“Within the sphere of the contemporary, only the possible is real. That is to say, only the possible can be true.

There are spheres other than the contemporary, although each of us has only two hands.”

– Marc Escalona Gaba, March 2017, revised Sep 12, 2017

Rare in Philippine contemporary art, Marc Escalona Gaba’s approach to painting has been purposively expanding the idea of what a painting could be. This has provided vital originality to his work and remarkably, he has been developing ideas continually over the past decade, expanding principles in depth and breadth. The paintings that he calls “apertural” are a product of this exploration, and in Apertural, his 20th solo exhibit, he takes them even farther.

The apertural paintings, which first appeared in 2011, can be considered to expound on one of Gaba’s credos that image is space. They appear to be rooted to his 2009 works in Where or When (Silverlens Gallery, 2009) in which he cut out areas from photographic reproductions of Edward Hopper’s paintings, retaining the lines and leaving the human figures untouched. But the cut-out areas were the point; they emphasized the void—space—precisely as the defining element of the image. This resulted in giving importance to absence, appropriate for a show that dealt with nostalgia and the present.

Gaba’s apertural paintings are two canvases mounted together. The outer painting features the aperture, a shaped hole cut through its canvas, that allows the viewer to see the other painting behind. Surface and depth are recast as exterior and interior, and as the image varies according to the viewer’s physical point-of-view, the visual experience is always and each time, individual, unique, and new: they could not be viewed in the same way twice: vision is in motion.
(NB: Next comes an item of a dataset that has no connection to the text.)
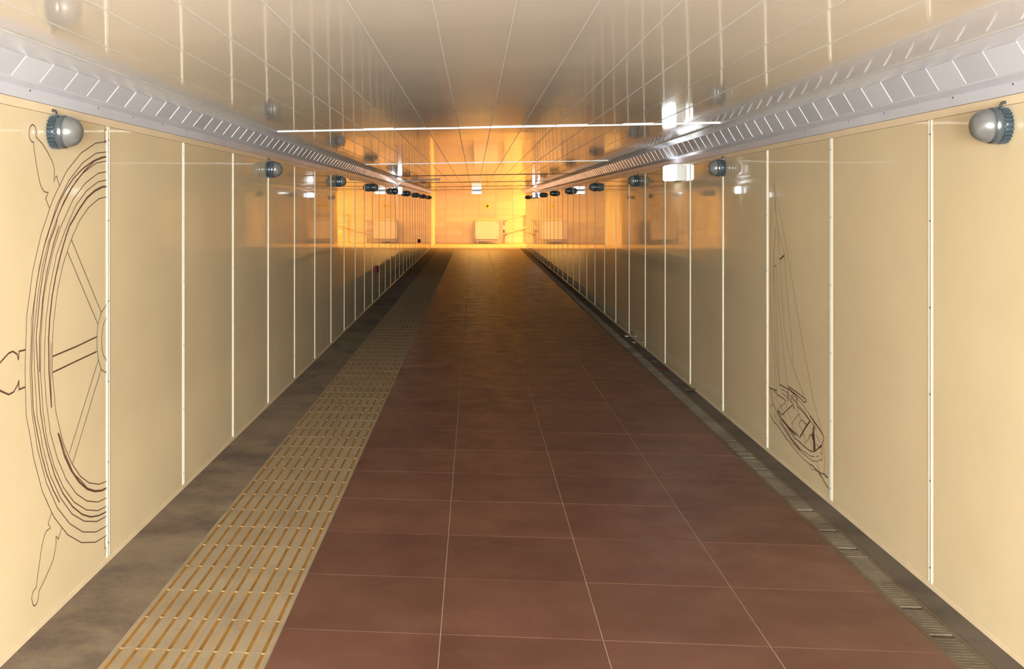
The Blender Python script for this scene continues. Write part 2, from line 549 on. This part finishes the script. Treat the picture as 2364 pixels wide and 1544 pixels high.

The earlier apertural paintings are abstract and highly textured; they appeal in principle to the sense of touch. The tactile qualities emphasize the three-dimensionality of the apertures that then cast light and shadows within, on, and outside the works. While the haptic apertural paintings straddle painting and sculpture (but a different kind of sculpture, in that rather than take up space, they create more space), the paintings are imbued with the element of time and contemporaneity, the painting always tied to the present and the environment in the presence of the viewer.

Gaba’s most recent apertural painting deploys three new elements. Firstly, figurative images now appear on the front panels. Landscapes appear the most, reflecting his relocation from crowded Cubao in Quezon City to the rural, open fields of Tarlac. Secondly, the shapes of the apertures are referentially figurative as well, based on sections of an unbuilt house that he has designed for himself. These two elements, therefore, tether the works to the artist and the experience of relocation; as developments from the early formal abstraction to the ambiguous abstraction of To See Into the Coils of Matter and Read in the Folds of the Soul (Fundacion Sanso, 2018) to the clear pictorial images based on observable, physical reality now, the changes are forms of relocation. Personal, private experience is abstracted, and as they retain figuration, the ancient divide between abstract and figurative is surpassed and transcended.

Yet the major new element is the use of the actual walls of the gallery as his second painting, where the shape of the aperture is painted large and white against a black background, so that the oil panels—of landscapes, horses, a nude couple; according to the artist, these are images “of the palpable potentiality of freedom”—bear the void in which they are also sited. And where previously the second painting was inside, here they are both inside and out: the realist oil panels are part of the space where they are located. This is far more than site-specificity; the bold originality is the idea that site can be moved. Instead of the painting as part of a room, the room is part of the painting. This illustrates another aspect of Gaba’s artist credo: “An image does not so much occupy the space between object and perception, but is the space itself.”

Apertural takes art to exciting directions. They highlight the importance of space in relation to painting, and painting in relation to space, making us imagine new questions: where does the painting end, and the room begin? Consequently: where does the image of the painting exist? In a time when documentation is continually and increasingly subsuming the role played previously by experience, these conceptual yet aestheticized works remind us anew of painting’s crucial rootedness in time and the body.